Notwithstanding Roberts’ lefty vocabulary, Fit to Govern was a relatively safe gamble for Absa verligtes (far safer than their support for Robert Mugabe — a man whom Roberts would learn far more about from Moeletsi than Thabo Mbeki). Roberts’ last Mail & Guardian outing, for example, excitedly compared the Congress of South African Trade Unions to a corrupt Venezuelan labour movement allied with US imperialism against Hugo Chavez.

That mistake, denounced by Drew Forrest and others last year, is not made in this book, though Chavez and Cosatu are mischaracterised in other ways. A chart with South Africa, Brazil and Venezuela statistics shows only that Roberts tortures data until they confess.

Cosatu is criticised mainly because Tony Leon admits labour has been tougher on issues of mutual concern than the Democratic Alliance — but the ANC’s alliance with the DA against unveiling campaign funders is not mentioned.

Indeed if disguising real power relationships is what an Mbeki biography most needs, Roberts is eminently fit to spin. Thus, on the one hand, it’s refreshing for Roberts to rubbish Jonathan Oppenheimer’s bold query, “What’s wrong with policy capture if it’s good policy?”

On the other, to answer properly would require confronting the cronyism so commonplace in the ANC that treasurer-general Mendi Msimang has just defended receipt of Brett Kebble’s stolen spoils: R3,5-million in bribes “were for value received” in “indirect benefits”.

Speaking of reactionary alliances, characteristically, Roberts does not trouble to explain how, if Mbeki was opposed to the Iraq War, he stood by in early 2003 while Denel sold R1,4-billion in ammunition to the British army and US Marines.

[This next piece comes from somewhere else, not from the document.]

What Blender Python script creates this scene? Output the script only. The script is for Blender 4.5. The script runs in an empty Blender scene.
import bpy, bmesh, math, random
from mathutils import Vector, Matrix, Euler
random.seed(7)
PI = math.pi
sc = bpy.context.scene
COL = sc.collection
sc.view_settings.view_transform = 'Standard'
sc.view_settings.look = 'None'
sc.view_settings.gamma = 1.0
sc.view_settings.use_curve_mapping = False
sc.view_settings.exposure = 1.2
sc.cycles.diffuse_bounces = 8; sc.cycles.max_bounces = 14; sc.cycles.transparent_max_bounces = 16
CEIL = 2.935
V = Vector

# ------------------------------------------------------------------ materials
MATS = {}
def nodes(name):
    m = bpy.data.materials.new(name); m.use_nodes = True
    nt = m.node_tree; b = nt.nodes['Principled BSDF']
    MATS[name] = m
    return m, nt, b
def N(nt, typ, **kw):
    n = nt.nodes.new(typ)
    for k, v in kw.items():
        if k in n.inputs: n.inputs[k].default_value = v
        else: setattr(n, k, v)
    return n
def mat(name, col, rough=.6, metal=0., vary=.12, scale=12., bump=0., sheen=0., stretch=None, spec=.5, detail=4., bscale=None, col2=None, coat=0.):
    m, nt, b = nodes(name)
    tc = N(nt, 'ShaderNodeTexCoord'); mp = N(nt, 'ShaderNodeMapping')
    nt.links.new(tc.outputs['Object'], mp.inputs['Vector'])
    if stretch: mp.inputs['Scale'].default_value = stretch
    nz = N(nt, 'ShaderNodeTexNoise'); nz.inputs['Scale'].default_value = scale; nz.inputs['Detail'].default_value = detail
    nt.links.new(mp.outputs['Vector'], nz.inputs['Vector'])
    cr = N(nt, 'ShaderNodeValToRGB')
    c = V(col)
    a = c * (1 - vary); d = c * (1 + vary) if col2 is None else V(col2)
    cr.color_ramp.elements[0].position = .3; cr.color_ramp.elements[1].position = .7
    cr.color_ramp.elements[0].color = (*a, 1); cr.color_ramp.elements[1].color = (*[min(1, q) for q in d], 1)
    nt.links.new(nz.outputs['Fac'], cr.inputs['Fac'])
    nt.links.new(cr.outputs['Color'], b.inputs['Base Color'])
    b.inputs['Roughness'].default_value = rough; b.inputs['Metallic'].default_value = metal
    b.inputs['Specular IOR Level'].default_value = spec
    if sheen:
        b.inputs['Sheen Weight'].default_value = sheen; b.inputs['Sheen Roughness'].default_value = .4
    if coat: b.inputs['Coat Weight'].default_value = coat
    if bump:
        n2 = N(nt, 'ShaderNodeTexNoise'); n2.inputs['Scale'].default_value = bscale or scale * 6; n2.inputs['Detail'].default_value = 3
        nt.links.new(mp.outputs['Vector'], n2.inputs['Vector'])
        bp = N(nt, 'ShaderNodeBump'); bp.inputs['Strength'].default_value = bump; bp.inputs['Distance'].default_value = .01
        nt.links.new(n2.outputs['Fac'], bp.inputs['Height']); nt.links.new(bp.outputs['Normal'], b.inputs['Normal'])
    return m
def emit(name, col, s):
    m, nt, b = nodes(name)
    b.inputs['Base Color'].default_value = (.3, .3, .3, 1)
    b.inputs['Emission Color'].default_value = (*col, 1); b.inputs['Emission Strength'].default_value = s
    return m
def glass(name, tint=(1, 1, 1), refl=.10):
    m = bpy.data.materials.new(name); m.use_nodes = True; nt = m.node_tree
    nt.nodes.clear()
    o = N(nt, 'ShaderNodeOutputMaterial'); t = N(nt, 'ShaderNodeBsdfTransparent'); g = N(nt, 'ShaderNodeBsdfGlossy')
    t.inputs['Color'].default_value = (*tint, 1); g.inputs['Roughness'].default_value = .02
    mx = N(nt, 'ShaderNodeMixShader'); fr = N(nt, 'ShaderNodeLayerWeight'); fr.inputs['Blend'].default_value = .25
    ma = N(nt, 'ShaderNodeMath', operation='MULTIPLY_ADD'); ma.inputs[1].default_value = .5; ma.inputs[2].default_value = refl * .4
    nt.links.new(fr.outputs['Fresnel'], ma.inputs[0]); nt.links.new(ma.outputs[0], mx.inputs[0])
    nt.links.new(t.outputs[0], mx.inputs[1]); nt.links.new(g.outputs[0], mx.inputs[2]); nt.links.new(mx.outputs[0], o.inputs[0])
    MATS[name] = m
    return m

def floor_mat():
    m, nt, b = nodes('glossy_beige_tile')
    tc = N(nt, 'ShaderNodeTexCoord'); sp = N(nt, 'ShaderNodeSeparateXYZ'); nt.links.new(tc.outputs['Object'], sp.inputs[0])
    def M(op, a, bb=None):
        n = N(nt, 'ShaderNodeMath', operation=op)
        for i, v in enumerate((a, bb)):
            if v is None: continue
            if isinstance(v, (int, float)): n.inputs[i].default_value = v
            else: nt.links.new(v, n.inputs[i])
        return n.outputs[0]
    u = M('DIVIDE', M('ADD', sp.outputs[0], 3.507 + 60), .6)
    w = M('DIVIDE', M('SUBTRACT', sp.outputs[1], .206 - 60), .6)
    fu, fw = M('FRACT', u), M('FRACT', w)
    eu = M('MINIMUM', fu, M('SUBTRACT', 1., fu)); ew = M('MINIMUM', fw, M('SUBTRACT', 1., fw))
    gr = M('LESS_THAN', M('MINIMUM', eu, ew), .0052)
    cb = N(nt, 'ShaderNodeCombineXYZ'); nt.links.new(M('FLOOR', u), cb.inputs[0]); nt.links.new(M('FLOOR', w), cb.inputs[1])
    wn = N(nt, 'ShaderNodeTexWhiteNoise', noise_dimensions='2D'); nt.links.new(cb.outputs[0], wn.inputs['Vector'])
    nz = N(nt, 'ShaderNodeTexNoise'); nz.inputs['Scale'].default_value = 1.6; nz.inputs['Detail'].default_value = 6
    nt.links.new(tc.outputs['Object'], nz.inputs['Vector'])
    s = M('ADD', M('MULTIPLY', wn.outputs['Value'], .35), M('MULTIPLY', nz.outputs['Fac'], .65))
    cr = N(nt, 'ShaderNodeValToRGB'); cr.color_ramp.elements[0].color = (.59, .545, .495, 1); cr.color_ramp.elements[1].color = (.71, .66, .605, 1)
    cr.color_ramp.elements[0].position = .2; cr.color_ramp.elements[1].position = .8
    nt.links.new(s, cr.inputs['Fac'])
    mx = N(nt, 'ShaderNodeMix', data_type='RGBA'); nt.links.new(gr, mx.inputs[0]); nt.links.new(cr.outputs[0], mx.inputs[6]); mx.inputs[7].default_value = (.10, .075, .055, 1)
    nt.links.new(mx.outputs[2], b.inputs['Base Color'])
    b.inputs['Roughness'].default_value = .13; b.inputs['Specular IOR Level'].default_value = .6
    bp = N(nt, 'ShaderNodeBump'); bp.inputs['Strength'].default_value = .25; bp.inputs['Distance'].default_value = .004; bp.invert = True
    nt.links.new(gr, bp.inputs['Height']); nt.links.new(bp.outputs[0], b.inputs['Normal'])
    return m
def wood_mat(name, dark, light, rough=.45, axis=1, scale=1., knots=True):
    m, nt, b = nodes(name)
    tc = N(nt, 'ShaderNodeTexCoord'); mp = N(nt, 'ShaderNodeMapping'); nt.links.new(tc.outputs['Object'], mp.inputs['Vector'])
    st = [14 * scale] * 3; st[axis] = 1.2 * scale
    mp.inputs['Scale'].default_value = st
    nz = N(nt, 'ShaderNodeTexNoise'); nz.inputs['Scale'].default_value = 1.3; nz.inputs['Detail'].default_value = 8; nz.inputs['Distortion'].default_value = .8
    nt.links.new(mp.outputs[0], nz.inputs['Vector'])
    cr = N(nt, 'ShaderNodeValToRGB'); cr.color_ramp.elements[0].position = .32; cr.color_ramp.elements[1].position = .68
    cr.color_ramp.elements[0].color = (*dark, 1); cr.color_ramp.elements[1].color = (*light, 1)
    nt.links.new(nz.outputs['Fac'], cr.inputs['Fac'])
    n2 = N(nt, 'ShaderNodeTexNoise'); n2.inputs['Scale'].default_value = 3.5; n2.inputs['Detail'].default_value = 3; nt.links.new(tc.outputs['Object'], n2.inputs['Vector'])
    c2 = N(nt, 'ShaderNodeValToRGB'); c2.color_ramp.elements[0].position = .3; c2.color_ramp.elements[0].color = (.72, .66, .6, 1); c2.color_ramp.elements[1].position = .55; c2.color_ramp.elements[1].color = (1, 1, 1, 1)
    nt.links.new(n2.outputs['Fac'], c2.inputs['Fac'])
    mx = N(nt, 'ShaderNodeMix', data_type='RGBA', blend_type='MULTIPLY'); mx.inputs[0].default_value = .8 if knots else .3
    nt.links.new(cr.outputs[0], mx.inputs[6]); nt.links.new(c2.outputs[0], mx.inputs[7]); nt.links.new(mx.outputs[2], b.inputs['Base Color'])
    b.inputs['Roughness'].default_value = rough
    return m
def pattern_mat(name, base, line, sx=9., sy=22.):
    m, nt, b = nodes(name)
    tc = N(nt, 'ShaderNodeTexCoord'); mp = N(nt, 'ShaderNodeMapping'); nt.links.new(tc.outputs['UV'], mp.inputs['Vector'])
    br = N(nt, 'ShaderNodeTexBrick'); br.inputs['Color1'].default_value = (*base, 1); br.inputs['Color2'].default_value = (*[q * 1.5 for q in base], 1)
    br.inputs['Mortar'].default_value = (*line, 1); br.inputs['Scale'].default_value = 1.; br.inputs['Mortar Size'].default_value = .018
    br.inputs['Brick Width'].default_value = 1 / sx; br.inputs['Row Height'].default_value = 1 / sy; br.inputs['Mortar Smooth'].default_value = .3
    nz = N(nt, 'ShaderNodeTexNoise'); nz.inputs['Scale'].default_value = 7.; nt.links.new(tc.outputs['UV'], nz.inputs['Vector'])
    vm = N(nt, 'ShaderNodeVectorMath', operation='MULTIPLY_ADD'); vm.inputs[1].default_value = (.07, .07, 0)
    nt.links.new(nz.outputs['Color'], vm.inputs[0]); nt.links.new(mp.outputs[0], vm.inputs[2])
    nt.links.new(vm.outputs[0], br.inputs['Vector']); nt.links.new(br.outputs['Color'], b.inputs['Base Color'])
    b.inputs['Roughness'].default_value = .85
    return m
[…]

At Mbeki’s explicit urging, Roberts regurgitates some excellent Frantz Fanon, but highlights the anticolonial psychological project rather than dwelling upon Fanon’s materialist attack on the neocolonial collaborator, a role Mbeki plays so well on the stage of reality. Wasn’t it Mbeki who declared in 2002, after joining the G8 meeting in Canada, that his visit “signifies the end of the epoch of colonialism and neocolonialism”?

Roberts spins left instead. He opens a chapter on Muscular Liberalism with smoke and mirrors: “Mbeki’s robust engagements with companies such as Anglo American reflect the ANC’s determination to protect democracy from a history of corporate oligarchy.” Come off it, the decision eight years ago to let Anglo and DeBeers flee the Johannesburg Stock Exchange with apartheid-era loot intact — no wealth tax or reparations demands (in spite of Jubilee campaigning) — reveals Mbeki’s flacid neoliberalism.

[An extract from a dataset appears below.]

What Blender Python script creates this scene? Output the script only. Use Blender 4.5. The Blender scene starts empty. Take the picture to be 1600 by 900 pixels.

Roberts is silent on pro-corporate white-elephant spending for Coega, Gautrain, 2010 stadia, pebble bed nukes, unneeded Lesotho dams, as well as on the municipal services-disconnection epidemic. Emblematically, a vignette of the Constitutional Court’s opening on March 21, 2004 has Mbeki serving as Chief Justice Arthur Chaskalson’s valet — the robing signified executive respect for the judiciary — but there’s no mention of another drama over apparel that played out a few metres away. Police arrested more than 50 people wearing red (even bystanders), as the Anti-Privatisation Forum’s nonviolent march on the court to demand constitutional water rights — against Johannesburg Water practices designed by the Paris-based Suez company — was banned.

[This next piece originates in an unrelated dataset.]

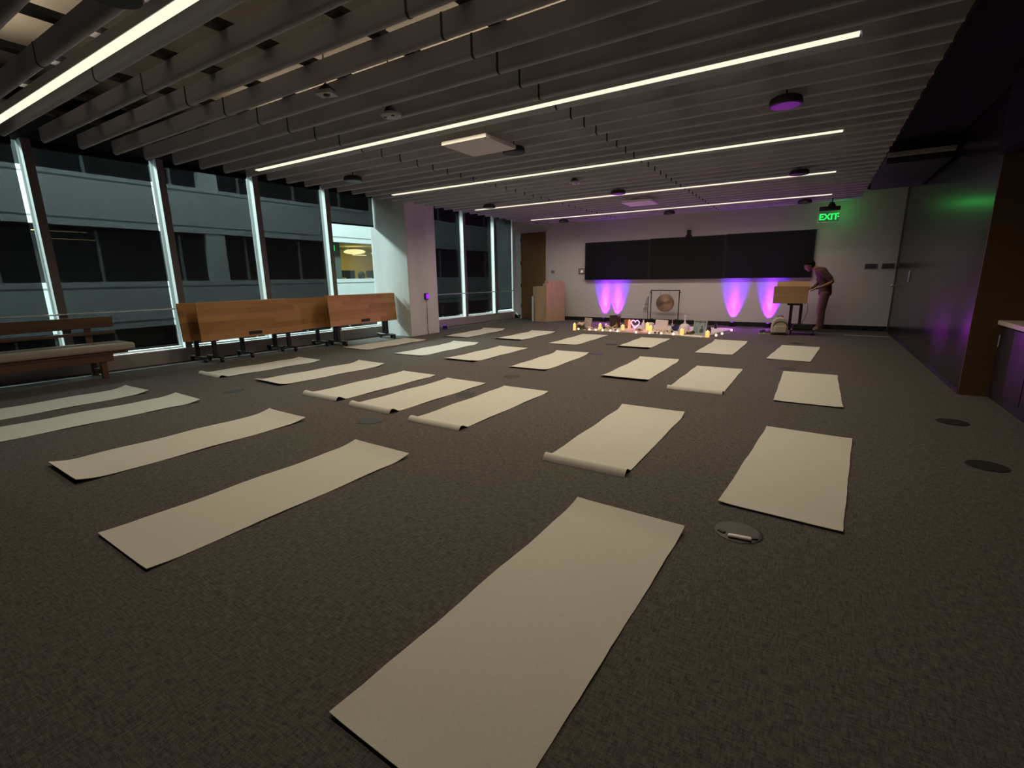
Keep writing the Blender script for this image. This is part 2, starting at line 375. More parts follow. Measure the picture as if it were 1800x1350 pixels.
# lit office behind the clear part of the facade
bm = NB(); bb(bm, FX-.25, FX-.24, 13.75, 17.6, 1.36, 2.895); obj('office_glass', bm, 'glass', B)
R_ = NB(); bb(R_, -22.1, -22, 14.2, 20.5, .8, 3.0); obj('office_back_wall', R_, 'office_wall', B)
R_ = NB(); bb(R_, -22, FX-.3, 20.4, 20.5, .8, 3.0); obj('office_end_wall', R_, 'office_wall', B)
R_ = NB(); bb(R_, -22, FX-.3, 13.6, 20.5, .7, .8); obj('office_floor', R_, 'office_dark', B)
R_ = NB(); bb(R_, -22, FX-.3, 13.6, 20.5, 2.96, 3.05); obj('office_ceiling', R_, 'office_wall', B)
R_ = NB(); bb(R_, -22, FX-.3, 13.55, 13.65, .8, 3.0); obj('office_side_wall', R_, 'office_dark', B)
R_ = NB(); bb(R_, FX-1.0, FX-.8, 13.65, 14.75, .8, 2.96); obj('office_partition', R_, 'office_dark', B)
for y, z in ((15.2, 2.62), (17.0, 2.5), (18.2, 2.62)):
    R_ = NB(); bb(R_, FX-2.2, FX-2.1, y-.4, y+.4, z, z+.03); obj('office_lamp_strip', R_, 'office_lamp', B)
R_ = NB(); ball(R_, (FX-2.6, 17.1, 2.7), .45, (1.2, 1.2, .28)); obj('office_drum_lamp', R_, 'office_lamp', B)
R_ = NB(); bb(R_, FX-.36, FX-.33, 13.90, 14.12, 2.56, 2.78); obj('office_exit_lamp', R_, 'office_green', B)
for y in (15.6, 17.2):
    R_ = NB(); bb(R_, FX-1.5, FX-1.44, y-.42, y+.42, 1.42, 1.75); bb(R_, FX-1.5, FX-1.0, y-.05, y+.05, .8, 1.42); obj('office_monitor', R_, 'facade_glass', B)
for y in (14.9, 16.3):
    R_ = NB(); ball(R_, (FX-1.3, y, 1.5), .22, (.4, 1, 1)); bb(R_, FX-1.32, FX-1.28, y-.03, y+.03, .8, 1.4); obj('office_chair', R_, 'facade_glass', B)
for y, z in ((5.0, 2.72), (5.25, 2.52)):        # lamp rows in the dark offices
    R_ = NB(); bb(R_, FX-.19, FX-.17, y-.55, y+.6, z, z+.018); obj('office_lamp_strip', R_, M['office_lamp'], B)

# ------------------------------------------------------------------ ceiling: felt baffles, rails, light strips
PITCH, ZB, HB, TB = .328, 2.85, .15, .056
BX0, BX1 = -7.45, .62
def baffle_profile(grow=0):
    t = TB/2+grow; r = t; n = 8
    pts = [(-t, ZB+HB+grow), (-t, ZB+r-grow*0)]
    for i in range(1, n): 
        a = PI+PI*i/n
        pts.append((t*math.cos(a), ZB-grow+t+r*math.sin(a)*1.0))
    pts += [(t, ZB+r), (t, ZB+HB+grow)]
    return pts
pm = NB(); extrude_x(pm, baffle_profile(), BX0, BX1)
jm = NB(); extrude_x(jm, baffle_profile(.0025), -.009, .009)
proto = thing('acoustic_baffle', '', 'ceiling baffle', (0, 0, 0), 0, 'felt baffles across the ceiling')
obj('felt_body', pm, 'felt', proto, smooth=True)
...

Still, a book-length defence of Mbekism is long overdue, after false starts by Alan Hirsch on economics, Joel Netshitenzhe on social policy and Antony Brink on Aids denialism. Perhaps because they’re not so compelling, Roberts barely cites work by the former two. And in offering a half-baked defence of Mbeki’s slow defeat by the Treatment Action Campaign, Roberts slams Brink as an unscrupulous self-promoter, though six months ago he raved about how “very important” Brink’s work is. (Shades of his Gordimer reversal — Mbeki should watch his back.)

This book is as unfit to read as Brink’s raves, as it mainly amounts to sophistry. Mbeki deserves better, and indeed Roberts can do better. But not so close to the president’s rear end, not so blind to the realities of sub-imperialism, and not so well paid as to become complacent to the hard lives faced by the majority of South Africans, thanks to Mbekism.